## Objective
Without the pictures, write out all the lines below exactly as they appear.

# start of Given information

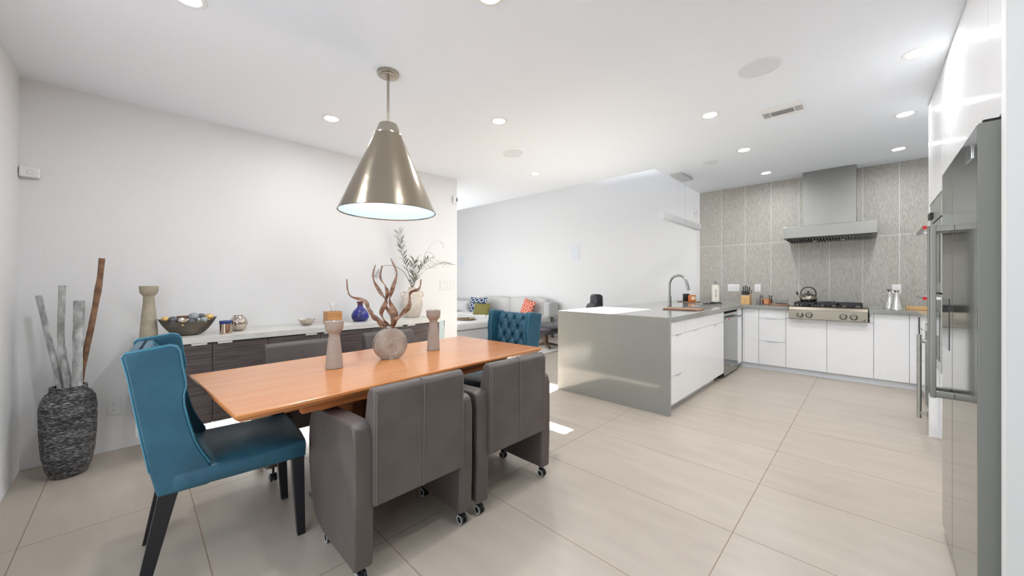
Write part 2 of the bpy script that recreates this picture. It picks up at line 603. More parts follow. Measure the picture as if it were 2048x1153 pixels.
def pattern_mat(name, base, line, inner, scale):
    m, nt, b = bsdf(name)
    tc = nt.nodes.new('ShaderNodeTexCoord')
    vo = nt.nodes.new('ShaderNodeTexVoronoi')
    vo.inputs['Scale'].default_value = scale
    vo.inputs['Randomness'].default_value = 0.0
    vo.voronoi_dimensions = '2D'
    sx_ = nt.nodes.new('ShaderNodeSeparateXYZ')
    cx_ = nt.nodes.new('ShaderNodeCombineXYZ')
    nt.links.new(tc.outputs['Object'], sx_.inputs[0])
    nt.links.new(sx_.outputs[0], cx_.inputs[0])
    nt.links.new(sx_.outputs[2], cx_.inputs[1])
    nt.links.new(cx_.outputs[0], vo.inputs['Vector'])
    cr = nt.nodes.new('ShaderNodeValToRGB')
    cr.color_ramp.interpolation = 'CONSTANT'
    e = cr.color_ramp.elements
    e[0].position = 0
    e[0].color = lin(*inner)
    e[1].position = 0.30
    e[1].color = lin(*line)
    for p, c in ((0.40, base),):
        q = e.new(p)
        q.color = lin(*c)
    nt.links.new(vo.outputs['Distance'], cr.inputs[0])
    nt.links.new(cr.outputs[0], b.inputs['Base Color'])
    b.inputs['Roughness'].default_value = 0.9
    return m


M_navypat = pattern_mat('navy_ring_fabric', (38, 62, 96), (226, 228, 232), (34, 52, 78), 7.0)
M_orangepat = pattern_mat('orange_scroll_fabric', (200, 84, 54), (236, 226, 214), (196, 78, 50), 11.0)

# ---------------------------------------------------------------- the room
XW, YB, YF, XL, XR = -4.0, -0.53, 6.8, -9.2, 2.4
ZR = 3.45                      # raised ceiling over the living area

struct(MB().box(XL - 0.2, XR + 0.2, YB - 0.4, YF + 0.2, -0.12, 0).build('floor', M_floor, smooth=False))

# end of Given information

## Answer to the task
Write part 2 of the bpy script that recreates this picture. It picks up at line 603. More parts follow. Measure the picture as if it were 2048x1153 pixels.
def pattern_mat(name, base, line, inner, scale):
    m, nt, b = bsdf(name)
    tc = nt.nodes.new('ShaderNodeTexCoord')
    vo = nt.nodes.new('ShaderNodeTexVoronoi')
    vo.inputs['Scale'].default_value = scale
    vo.inputs['Randomness'].default_value = 0.0
    vo.voronoi_dimensions = '2D'
    sx_ = nt.nodes.new('ShaderNodeSeparateXYZ')
    cx_ = nt.nodes.new('ShaderNodeCombineXYZ')
    nt.links.new(tc.outputs['Object'], sx_.inputs[0])
    nt.links.new(sx_.outputs[0], cx_.inputs[0])
    nt.links.new(sx_.outputs[2], cx_.inputs[1])
    nt.links.new(cx_.outputs[0], vo.inputs['Vector'])
    cr = nt.nodes.new('ShaderNodeValToRGB')
    cr.color_ramp.interpolation = 'CONSTANT'
    e = cr.color_ramp.elements
    e[0].position = 0
    e[0].color = lin(*inner)
    e[1].position = 0.30
    e[1].color = lin(*line)
    for p, c in ((0.40, base),):
        q = e.new(p)
        q.color = lin(*c)
    nt.links.new(vo.outputs['Distance'], cr.inputs[0])
    nt.links.new(cr.outputs[0], b.inputs['Base Color'])
    b.inputs['Roughness'].default_value = 0.9
    return m


M_navypat = pattern_mat('navy_ring_fabric', (38, 62, 96), (226, 228, 232), (34, 52, 78), 7.0)
M_orangepat = pattern_mat('orange_scroll_fabric', (200, 84, 54), (236, 226, 214), (196, 78, 50), 11.0)

# ---------------------------------------------------------------- the room
XW, YB, YF, XL, XR = -4.0, -0.53, 6.8, -9.2, 2.4
ZR = 3.45                      # raised ceiling over the living area

struct(MB().box(XL - 0.2, XR + 0.2, YB - 0.4, YF + 0.2, -0.12, 0).build('floor', M_floor, smooth=False))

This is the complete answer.